| Your goal |
Every line below that mentions the word "wide" should be copied out.

::::::

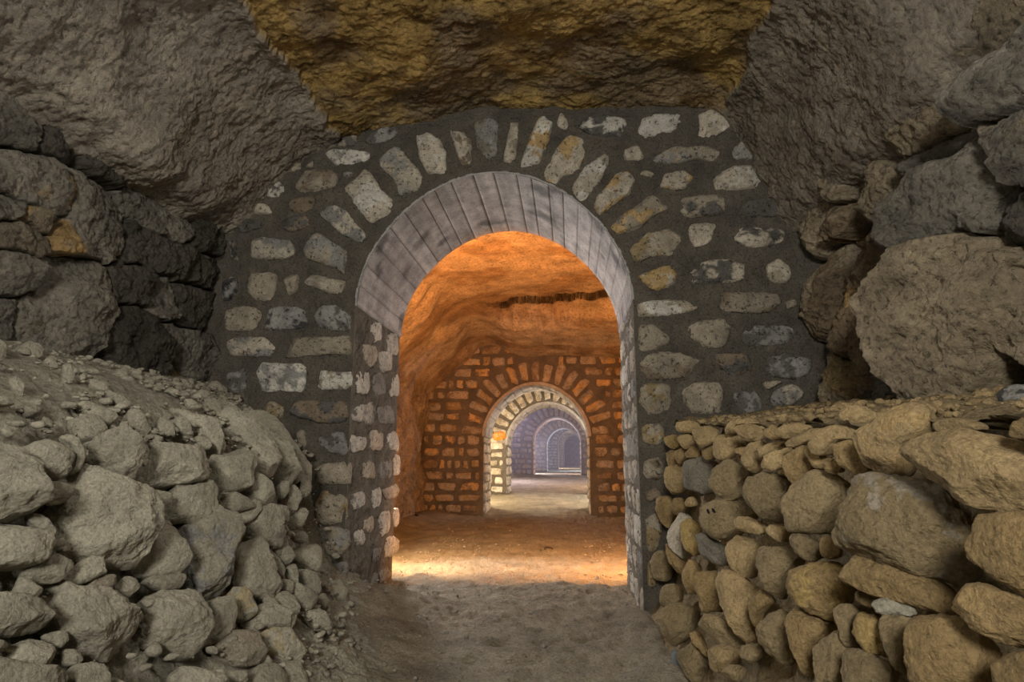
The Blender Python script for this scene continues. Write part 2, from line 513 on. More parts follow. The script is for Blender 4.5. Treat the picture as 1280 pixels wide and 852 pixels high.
# loose stones of the heap: outline | albedo | name | label
HEAP = """-40,410 0,425 8,433 7,444 -40,452|h|rubble_stone|broken stone at the heap's crest, cut by the picture's edge
21,436 36,427 48,433 54,439 48,448 35,453 26,444|H|flat_slab|pale flat slab on the dusty crest under the rough rock wall
54,451 67,444 72,459 62,458|H|rubble_stone|small pale chip just below the flat slab on the heap's crest
79,456 87,454 93,467 90,478 80,474|H|rubble_stone|small upright pale chip in dust, below and beside the crest slab
10,474 23,471 30,482 28,494 18,487|H|rubble_stone|rounded pale lump leaning out of the dust slope, shadow beside it
-20,494 16,497 18,504 -20,506|H|rubble_stone|thin pale stone lying flat below the rounded lump on the dust
125,441 138,430 148,438 174,453 164,456 145,448|h|rubble_stone|pointed dust-covered stone standing on the crest against the dark rock crack
138,467 158,458 162,466 162,477 145,474|H|rubble_stone|squarish pale stone half buried under the pointed crest stone
99,469 105,467 108,472 102,475|H|rubble_stone|tiny oval pebble on the dust between the two dust ridges
113,474 128,471 135,489 128,488 115,482|h|rubble_stone|dusty wedge stone beneath the tiny oval pebble
136,489 148,492 162,502 163,509 153,509 138,496|H|rubble_stone|long pale chip lying in line below the dusty wedge stone
161,515 171,512 189,531 186,541 176,539 161,529|h|rubble_stone|angular dark-cracked stone above the scaly ledge, partly buried
97,500 115,503 150,518 137,530 112,520|h|flat_slab|smooth dust-buried slab showing only its sloping upper face
38,500 53,500 49,507 39,505|H|rubble_stone|small pale lens-shaped stone beside a tiny dark clod
232,499 239,496 248,506 246,512 238,509|H|rubble_stone|egg-shaped pale pebble among small stones on the upper slope
243,492 254,485 264,492 257,498|H|rubble_stone|pale lozenge stone above the egg-shaped pebble near the crest
218,524 225,522 240,532 243,543 233,547 223,536|H|rubble_stone|smooth pale knuckle-like stone resting on the big pale ledge block
240,548 251,543 263,555 261,560 249,557|H|rubble_stone|small oblong stone on the top corner of the big pale ledge block
216,507 233,515 264,525 276,529 287,556 285,566 271,563 262,552 248,540 230,522|H|flat_slab|long tongue-shaped slab sloping down past the knuckle-like stone
200,522 211,525 221,537 218,544 207,542 198,537|H|rubble_stone|round pale stone in the gravel behind the big pale ledge block
257,497 269,496 282,515 289,535 277,530 264,515|h|flat_slab|thin dusty slab in the slope just above the tongue-shaped slab
285,499 302,517 325,540 343,562 348,580 346,588 338,595 330,593 318,580 300,560 285,535 278,515|H|flat_slab|long rounded slab running down to a blunt pale tip
261,478 266,474 282,486 282,494 271,491|h|rubble_stone|blunt crest stone where the heap meets the arch wall's dark corner
286,497 292,499 305,514 348,552 364,566 368,578 366,590 362,600 352,601 347,585 340,565 318,540|h|flat_slab|ridge slab with a hooked end behind the long rounded slab
305,515 318,517 348,535 359,548 379,570 395,584 396,594 379,612 374,607 381,586 369,570 340,548|h|flat_slab|outermost curved slab on the heap's skyline against the arch wall
184,554 235,556 263,557 269,574 266,590 243,598 184,608 168,607 177,577|H|boulder|big pale square-edged ledge block with a flat front face
272,568 285,565 312,560 320,570 318,586 312,603 297,614 277,614 271,593|h|boulder|upright smooth rounded stone beside the big pale ledge block
221,608 262,597 271,606 272,626 266,649 254,655 238,657 230,651 203,646 205,639 220,624|h|boulder|very rough pitted grey stone under the big pale ledge block
279,616 299,617 322,631 304,636 290,638 279,631|h|flat_slab|thin tapering flat stone lying over a creased stone
290,638 304,637 322,633 320,621 327,624 327,634 318,647 302,653 295,645|h|rubble_stone|creased pale stone below the thin tapering flat stone
305,611 318,590 331,595 343,609 346,622 336,631 327,624 313,614|h|rubble_stone|smooth triangular stone leaning outward under the blunt-tipped slab
304,655 322,639 335,634 350,641 358,657 354,675 348,680 335,678 315,672 305,668|h|boulder|broad fan-shaped stone with fine ribs above the tall tapered stone
341,632 353,627 360,632 361,652 358,655 351,642|h|rubble_stone|thin standing flake behind the fan-shaped stone
354,622 363,604 374,608 376,619 369,636 364,634|h|rubble_stone|leaning squarish stone above the thin standing flake
350,604 359,601 361,614 353,624|h|rubble_stone|small dim stone wedged between the hooked slab and leaning squarish stone
368,573 381,585 373,603 363,602|h|rubble_stone|pointed pale stone tucked inside the outermost curved slab
366,642 382,634 384,642 374,660 368,659|h|rubble_stone|brown shadowed stone between the heap and the arch wall masonry
184,610 212,616 216,624 205,632 196,634 192,624|h|rubble_stone|small dark-sided stone wedged beside the pitted grey stone
-40,548 0,553 31,564 54,587 60,601 54,619 39,633 15,642 -40,648|H|boulder|big smooth rounded boulder cut by the picture's edge, deep shadow beneath
41,569 33,558 62,551 79,555 95,568 92,579 82,592 66,596 58,591|H|boulder|pale round-nosed block jutting over a dark hollow
77,543 92,545 105,560 107,571 99,586 92,591 97,571 90,556|h|flat_slab|curved thin stone wrapping behind the round-nosed block
105,556 125,548 158,535 177,541 184,563 182,578 174,576 171,592 158,597 140,591 128,586|h|boulder|knobbly ledge stone with scaly underside above the giant boulder
90,522 120,518 138,530 136,542 113,549 98,546|h|flat_slab|dust-smothered slab with a dark slit at its lower edge
60,604 89,601 90,617 80,627 62,629|h|rubble_stone|shadowed brown stone in the hollow under the round-nosed block
89,604 107,578 125,588 151,609 176,611 191,622 196,635 194,655 181,681 163,701 141,702 115,696 76,689 66,672 60,655 75,640 85,622|H|boulder|giant pale boulder, largest stone of the rubble heap
-40,650 31,650 58,661 64,676 56,698 39,701 -40,706|H|boulder|rough oval stone entering from the picture's edge beside the giant boulder
33,645 54,640 67,661 66,672 58,668|h|rubble_stone|small wedge between the rough oval stone and the giant boulder
30,717 41,702 71,694 92,706 71,726 49,726|h|flat_slab|slanted slab just below the rough oval stone's tip
76,722 92,711 105,699 130,698 138,712 95,731|h|flat_slab|creamy slanted slab directly beneath the giant boulder
99,732 113,724 141,717 146,729 125,741 115,740|a|flat_slab|darker grey slab beneath the creamy slanted slab
143,734 158,721 174,722 173,736 161,746|h|rubble_stone|small crumbly stone beside the darker grey slab
167,705 184,685 197,652 223,669 235,695 226,715 194,718 171,713|H|boulder|smooth cone-shaped stone between the giant boulder and the dark-patched boulder
197,648 213,652 215,660 207,664 198,660|h|rubble_stone|little knob balanced on top of the cone-shaped stone
180,723 230,713 233,731 210,736 195,733|h|flat_slab|flat brick-like stone wedged under the cone-shaped stone
218,662 249,656 269,636 297,649 295,705 272,741 259,751 236,731 233,685|hg|boulder|tall boulder with dark grey patch on its face
302,679 322,672 338,689 351,728 344,741 322,744 292,735 298,705|H|boulder|tall tapered smooth stone, wide at its foot, beside the dark-patched boulder
167,784 174,754 213,735 243,741 262,777 259,797 233,812 171,798|H|boulder|large round pale boulder below the dark-patched boulder
54,742 72,724 92,733 148,745 174,763 168,789 151,809 135,817 105,815 82,807 71,778|H|boulder|broad two-faced boulder with gravelly top face and sharp ridge
-40,738 18,743 49,748 63,768 48,784 15,789 -40,783|h|boulder|rough low stone at the picture's edge beside the two-faced boulder
21,735 27,719 54,737 44,748 25,742|H|flat_slab|light thin flake lying on the rough low stone
10,806 39,799 62,804 70,817 66,827 49,832 20,827|H|rubble_stone|whitish sausage-shaped stone below the rough low stone
-40,797 0,799 10,804 8,812 -40,818|h|rubble_stone|stone end at the picture's edge beside the whitish sausage-shaped stone
54,793 77,788 85,794 81,807 71,808 59,798|h|rubble_stone|small stone tucked under the two-faced boulder's lower corner
79,811 99,811 104,820 99,830 79,828|h|rubble_stone|small square stone below the two-faced boulder
89,834 115,829 136,834 136,870 85,870|h|rubble_stone|flat-topped stone cut by the lower edge, below the small square stone
-40,825 33,834 66,835 81,840 82,880 -40,880|h|boulder|broad dusty stone in the bottom corner of the picture
259,756 271,748 287,748 292,761 299,784 285,791 264,801 261,797|h|rubble_stone|upright rectangular block beside the large round pale boulder
289,738 308,738 323,755 327,761 312,771 299,770 290,751|hj|rubble_stone|ochre-tinged rounded stone under the tall tapered stone
305,774 318,770 328,753 348,760 369,773 363,784 331,789 315,783|h|rubble_stone|flat kite-shaped stone with a bluish shadowed end
330,747 338,744 348,753 346,758 333,753|h|rubble_stone|tiny pale stone above the kite-shaped stone
343,743 358,737 373,747 373,761 369,770 348,755|h|rubble_stone|ring-banded stone beside the foot of the tall tapered stone
274,804 300,783 320,789 331,811 327,825 299,829 277,817|a|boulder|dark greyish hump-backed stone near the heap's foot
328,793 341,788 364,786 387,809 379,819 353,824 336,814|Hj|rubble_stone|yellow-flecked faceted stone beside the hump-backed stone
368,728 396,743 394,756 381,760 369,743|h|rubble_stone|flat oval stone at the heap's foot above the dusty drift
351,722 369,728 368,740 354,735|h|rubble_stone|small dim stone touching the ring-banded stone's top
343,685 366,680 368,693 359,705 353,701|h|rubble_stone|shadowed stone hanging below the fan-shaped stone
369,683 392,680 400,690 400,713 389,711 374,700|h|boulder|olive rounded stone against the arch wall's lowest corner stones
371,710 394,713 402,734 399,744 381,729|h|rubble_stone|long stone below the olive rounded stone by the arch wall
358,708 369,706 376,729 366,723|h|flat_slab|narrow slanted flake beside the long stone by the arch wall
335,680 346,695 356,711 351,719 341,700|h|flat_slab|thin edge-on sliver behind the tall tapered stone
369,665 379,662 386,672 382,678 369,673|h|rubble_stone|small half-hidden stone above the olive rounded stone
353,829 374,825 382,842 381,870 361,870|h|rubble_stone|upright stone at the heap's foot cut by the lower edge
315,834 340,830 356,834 359,870 318,870|h|rubble_stone|dust-capped stone below the hump-backed stone
384,763 405,761 412,778 414,793 389,773|h|flat_slab|dust-covered slab at the heap's foot beside the floor
221,834 266,839 282,848 282,870 221,870|H|flat_slab|pale low slab at the lower edge under the large round boulder
285,838 305,838 313,845 307,853 288,853|h|rubble_stone|little ragged stone beside the pale low slab
335,817 341,825 336,831 331,827|H|rubble_stone|tiny upright chip between the hump-backed and faceted stones
259,806 272,809 272,817 261,814|h|rubble_stone|small crumb of stone under the large round pale boulder
409,727 429,732 439,748 430,752 412,740|h|flat_slab|flat dusty stone against the base of the arch's jamb
397,742 409,742 412,751 406,760|h|rubble_stone|small stone just outside the flat dusty stone by the jamb""".split('\n')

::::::

| Result |
The Blender Python script for this scene continues. Write part 2, from line 513 on. More parts follow. The script is for Blender 4.5. Treat the picture as 1280 pixels wide and 852 pixels high.
302,679 322,672 338,689 351,728 344,741 322,744 292,735 298,705|H|boulder|tall tapered smooth stone, wide at its foot, beside the dark-patched boulder